◆ What needs to be done:
Reproduce the listing word for word, leaving every picture behind.

— start of Data excerpt —

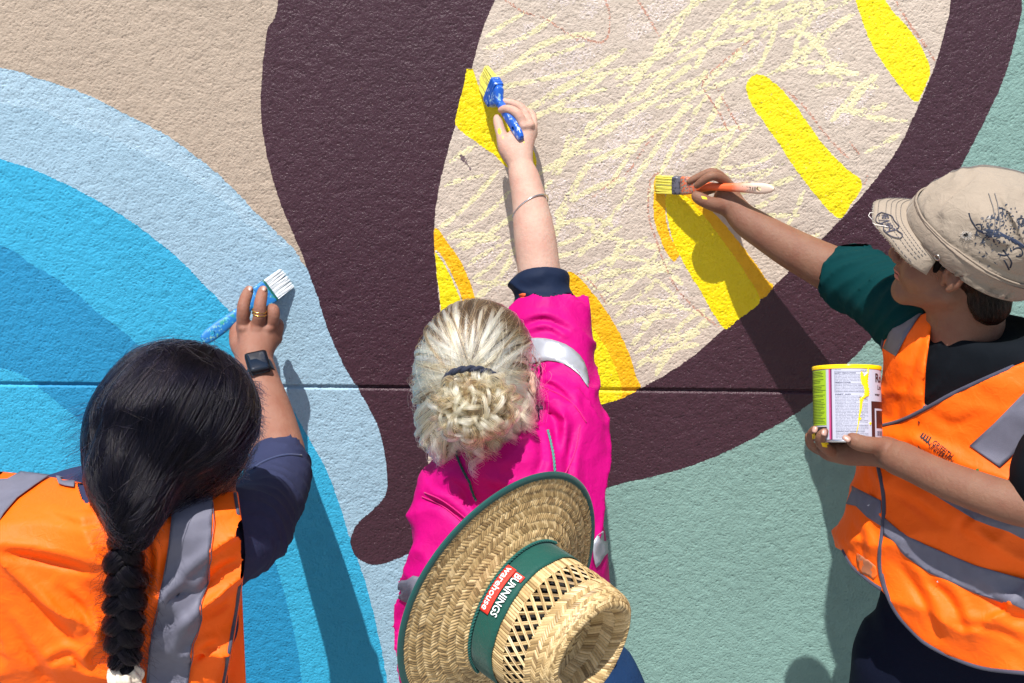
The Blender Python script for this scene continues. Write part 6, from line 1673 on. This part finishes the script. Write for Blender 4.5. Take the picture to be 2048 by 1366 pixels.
vest = link('safety_vest', mesh_np(V, F), ORANGE, rp); bvr = bvh_of(V, F)
for pl in ([(1811, 590), (1866, 598), (1862, 606), (1835, 640), (1812, 676), (1793, 713), (1768, 697), (1785, 655), (1800, 615)],
           [(1940, 891), (2000, 936), (2030, 905), (2100, 820), (2160, 740), (2090, 720), (2048, 785), (1990, 845)],
           [(1699, 960), (1720, 980), (1763, 1001), (1764, 1052), (1735, 1034), (1694, 1008)],
           [(1770, 1036), (1800, 1062), (1850, 1088), (1950, 1130), (2060, 1162), (2060, 1224), (1950, 1186), (1860, 1146), (1812, 1112), (1768, 1068)],
           [(1752, 922), (1800, 945), (1870, 990), (1950, 1040), (2060, 1082), (2060, 1040), (1960, 995), (1880, 950), (1800, 905), (1752, 895)]):
    drape('reflective_band', pl, bvr, REFL, vest, .0018, 8, smooth_edge=False)
for ln in ([(1757, 905), (1756, 930), (1764, 970), (1768, 1010), (1765, 1060), (1759, 1110), (1762, 1150), (1772, 1185)],
           [(1801, 578), (1783, 625), (1770, 670), (1762, 710), (1752, 760)],
           [(1873, 600), (1866, 650), (1855, 735), (1850, 815)],
           [(1762, 852), (1800, 842), (1850, 818), (1900, 790), (1960, 762), (2047, 724), (2100, 700)],
           [(1686, 1100), (1703, 1131), (1740, 1163), (1762, 1178)],
           [(1764, 1148), (1772, 1182), (1796, 1230), (1850, 1286), (1950, 1332), (2048, 1346), (2100, 1350)]):
    drape_tube('binding', ln, bvr, .0034, PIPING, vest, .0)
STAIN = stained('grey_smudge', (.42, .15, .07), [(.9, .14, .0)], .7, sc=60, lo=.48)
drape('paint_smudge', [(1714, 1105), (1725, 1112), (1738, 1120), (1752, 1132), (1756, 1148), (1748, 1160), (1735, 1150), (1722, 1146), (1715, 1130)], bvr, STAIN, vest, .0010, 5, .0003)
for pl_, m_ in (([(1953, 938), (1958, 936), (1959, 943), (1954, 944)], paint('green_paint_speck', (.05, .16, .03), .6, 0)), ([(1961, 944), (1966, 943), (1965, 948)], paint('green_paint_speck', (.05, .16, .03), .6, 0)), ([(1874, 1162), (1877, 1160), (1878, 1164)], EYE), ([(1736, 1010), (1741, 1009), (1740, 1013)], EYE), ([(1838, 841), (1842, 844), (1841, 849), (1838, 846)], paint('dark_speck', (.10, .01, .01), .6, 0))): drape('paint_speck', pl_, bvr, m_, vest, .0022, 3, 0, smooth_edge=False)
# chest print
def px_text(name, s, u0, v0, ang, size, mat, bvh, parent, off=.0012, bold=.01, asp=1.0):
    V2_, F_ = text_geo(s, bold); a = math.radians(ang); c, sn = math.cos(a), math.sin(a)
    pts = [(u0 + (x * asp * c - (-y) * sn) * size, v0 + (x * asp * sn + (-y) * c) * size) for x, y in V2_]
    V, ok = drape_pts(pts, bvh, off); return link(name, mesh_py(V, F_), mat, parent, smooth=False)
INK = paint('black_print', (.012, .008, .008), .7, 0)
px_text('printed_words', 'GRIFFITH', 1863.5, 888, 38, 15, INK, bvr, vest, asp=.80)
px_text('printed_words', 'UNIVERSITY', 1856.5, 893.5, 38, 15, INK, bvr, vest, asp=.72)
lv = []
for i in range(4):     # open book emblem of curved bars
    k = i * 5.0
    lv.append([(1840 + k, 873 + k * .75), (1846 + k * 1.0, 865.5 + k * .55), (1848.5 + k, 866 + k * .55), (1843.5 + k, 874.5 + k * .72), (1845.5 + k, 877.5 + k * .8), (1843 + k, 878.5 + k * .8)])
for pl in lv: drape('printed_emblem', pl, bvr, INK, vest, .0012, 4, 0, smooth_edge=False)
drape('printed_emblem', [(1840, 873), (1845, 878), (1855, 887), (1857, 884), (1846, 875)], bvr, INK, vest, .0014, 4, 0, smooth_edge=False)
drape('ink_streak', [(1836, 890), (1842, 897), (1856, 908), (1868, 918), (1862, 918), (1848, 909), (1838, 899)], bvr, INK, vest, .0011, 4, 0)

# ---- trousers
f = Field((P(1700, 1150, .4).x - .1, -.80, .03), (P(2300, 1200, .45).x, -.10, P(1900, 1080, .42).z), .010)
c_ = P(1945, 1250, .44)
f.loft(sorted([(P(1900, 1100, .42).z, c_.x, c_.y, .150, .105), (P(1900, 1250, .42).z, c_.x, c_.y, .160, .115), (P(1900, 1400, .42).z, c_.x, c_.y, .160, .115), (.86, c_.x, c_.y, .16, .12)]), yaw, 2.3, 0)
hz = .92
legs(f, [tuple(Vector((c_.x, c_.y, hz)) - sdn * .095), tuple(Vector((c_.x, c_.y, hz)) + sdn * .095)], [tuple(Vector((c_.x, c_.y, 0)) - sdn * .13), tuple(Vector((c_.x, c_.y, 0)) + sdn * .13)], .105, .07)
f.displace(lambda x, y, z: folds(x, y, z, (.9, .2, .15), .008, 50, 121, 1.2, 5))
V, F = f.nets(); link('trousers', mesh_np(smooth_np(V, F, 1), F), TROUSER, rp)
for s_ in (-1, 1):
    p = Vector((c_.x, c_.y, 0)) + sdn * .13 * s_; shoe('shoe', p.x, p.y, math.radians(50), rp)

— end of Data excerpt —

◆ Right answer:
The Blender Python script for this scene continues. Write part 6, from line 1673 on. This part finishes the script. Write for Blender 4.5. Take the picture to be 2048 by 1366 pixels.
vest = link('safety_vest', mesh_np(V, F), ORANGE, rp); bvr = bvh_of(V, F)
for pl in ([(1811, 590), (1866, 598), (1862, 606), (1835, 640), (1812, 676), (1793, 713), (1768, 697), (1785, 655), (1800, 615)],
           [(1940, 891), (2000, 936), (2030, 905), (2100, 820), (2160, 740), (2090, 720), (2048, 785), (1990, 845)],
           [(1699, 960), (1720, 980), (1763, 1001), (1764, 1052), (1735, 1034), (1694, 1008)],
           [(1770, 1036), (1800, 1062), (1850, 1088), (1950, 1130), (2060, 1162), (2060, 1224), (1950, 1186), (1860, 1146), (1812, 1112), (1768, 1068)],
           [(1752, 922), (1800, 945), (1870, 990), (1950, 1040), (2060, 1082), (2060, 1040), (1960, 995), (1880, 950), (1800, 905), (1752, 895)]):
    drape('reflective_band', pl, bvr, REFL, vest, .0018, 8, smooth_edge=False)
for ln in ([(1757, 905), (1756, 930), (1764, 970), (1768, 1010), (1765, 1060), (1759, 1110), (1762, 1150), (1772, 1185)],
           [(1801, 578), (1783, 625), (1770, 670), (1762, 710), (1752, 760)],
           [(1873, 600), (1866, 650), (1855, 735), (1850, 815)],
           [(1762, 852), (1800, 842), (1850, 818), (1900, 790), (1960, 762), (2047, 724), (2100, 700)],
           [(1686, 1100), (1703, 1131), (1740, 1163), (1762, 1178)],
           [(1764, 1148), (1772, 1182), (1796, 1230), (1850, 1286), (1950, 1332), (2048, 1346), (2100, 1350)]):
    drape_tube('binding', ln, bvr, .0034, PIPING, vest, .0)
STAIN = stained('grey_smudge', (.42, .15, .07), [(.9, .14, .0)], .7, sc=60, lo=.48)
drape('paint_smudge', [(1714, 1105), (1725, 1112), (1738, 1120), (1752, 1132), (1756, 1148), (1748, 1160), (1735, 1150), (1722, 1146), (1715, 1130)], bvr, STAIN, vest, .0010, 5, .0003)
for pl_, m_ in (([(1953, 938), (1958, 936), (1959, 943), (1954, 944)], paint('green_paint_speck', (.05, .16, .03), .6, 0)), ([(1961, 944), (1966, 943), (1965, 948)], paint('green_paint_speck', (.05, .16, .03), .6, 0)), ([(1874, 1162), (1877, 1160), (1878, 1164)], EYE), ([(1736, 1010), (1741, 1009), (1740, 1013)], EYE), ([(1838, 841), (1842, 844), (1841, 849), (1838, 846)], paint('dark_speck', (.10, .01, .01), .6, 0))): drape('paint_speck', pl_, bvr, m_, vest, .0022, 3, 0, smooth_edge=False)
# chest print
def px_text(name, s, u0, v0, ang, size, mat, bvh, parent, off=.0012, bold=.01, asp=1.0):
    V2_, F_ = text_geo(s, bold); a = math.radians(ang); c, sn = math.cos(a), math.sin(a)
    pts = [(u0 + (x * asp * c - (-y) * sn) * size, v0 + (x * asp * sn + (-y) * c) * size) for x, y in V2_]
    V, ok = drape_pts(pts, bvh, off); return link(name, mesh_py(V, F_), mat, parent, smooth=False)
INK = paint('black_print', (.012, .008, .008), .7, 0)
px_text('printed_words', 'GRIFFITH', 1863.5, 888, 38, 15, INK, bvr, vest, asp=.80)
px_text('printed_words', 'UNIVERSITY', 1856.5, 893.5, 38, 15, INK, bvr, vest, asp=.72)
lv = []
for i in range(4):     # open book emblem of curved bars
    k = i * 5.0
    lv.append([(1840 + k, 873 + k * .75), (1846 + k * 1.0, 865.5 + k * .55), (1848.5 + k, 866 + k * .55), (1843.5 + k, 874.5 + k * .72), (1845.5 + k, 877.5 + k * .8), (1843 + k, 878.5 + k * .8)])
for pl in lv: drape('printed_emblem', pl, bvr, INK, vest, .0012, 4, 0, smooth_edge=False)
drape('printed_emblem', [(1840, 873), (1845, 878), (1855, 887), (1857, 884), (1846, 875)], bvr, INK, vest, .0014, 4, 0, smooth_edge=False)
drape('ink_streak', [(1836, 890), (1842, 897), (1856, 908), (1868, 918), (1862, 918), (1848, 909), (1838, 899)], bvr, INK, vest, .0011, 4, 0)

# ---- trousers
f = Field((P(1700, 1150, .4).x - .1, -.80, .03), (P(2300, 1200, .45).x, -.10, P(1900, 1080, .42).z), .010)
c_ = P(1945, 1250, .44)
f.loft(sorted([(P(1900, 1100, .42).z, c_.x, c_.y, .150, .105), (P(1900, 1250, .42).z, c_.x, c_.y, .160, .115), (P(1900, 1400, .42).z, c_.x, c_.y, .160, .115), (.86, c_.x, c_.y, .16, .12)]), yaw, 2.3, 0)
hz = .92
legs(f, [tuple(Vector((c_.x, c_.y, hz)) - sdn * .095), tuple(Vector((c_.x, c_.y, hz)) + sdn * .095)], [tuple(Vector((c_.x, c_.y, 0)) - sdn * .13), tuple(Vector((c_.x, c_.y, 0)) + sdn * .13)], .105, .07)
f.displace(lambda x, y, z: folds(x, y, z, (.9, .2, .15), .008, 50, 121, 1.2, 5))
V, F = f.nets(); link('trousers', mesh_np(smooth_np(V, F, 1), F), TROUSER, rp)
for s_ in (-1, 1):
    p = Vector((c_.x, c_.y, 0)) + sdn * .13 * s_; shoe('shoe', p.x, p.y, math.radians(50), rp)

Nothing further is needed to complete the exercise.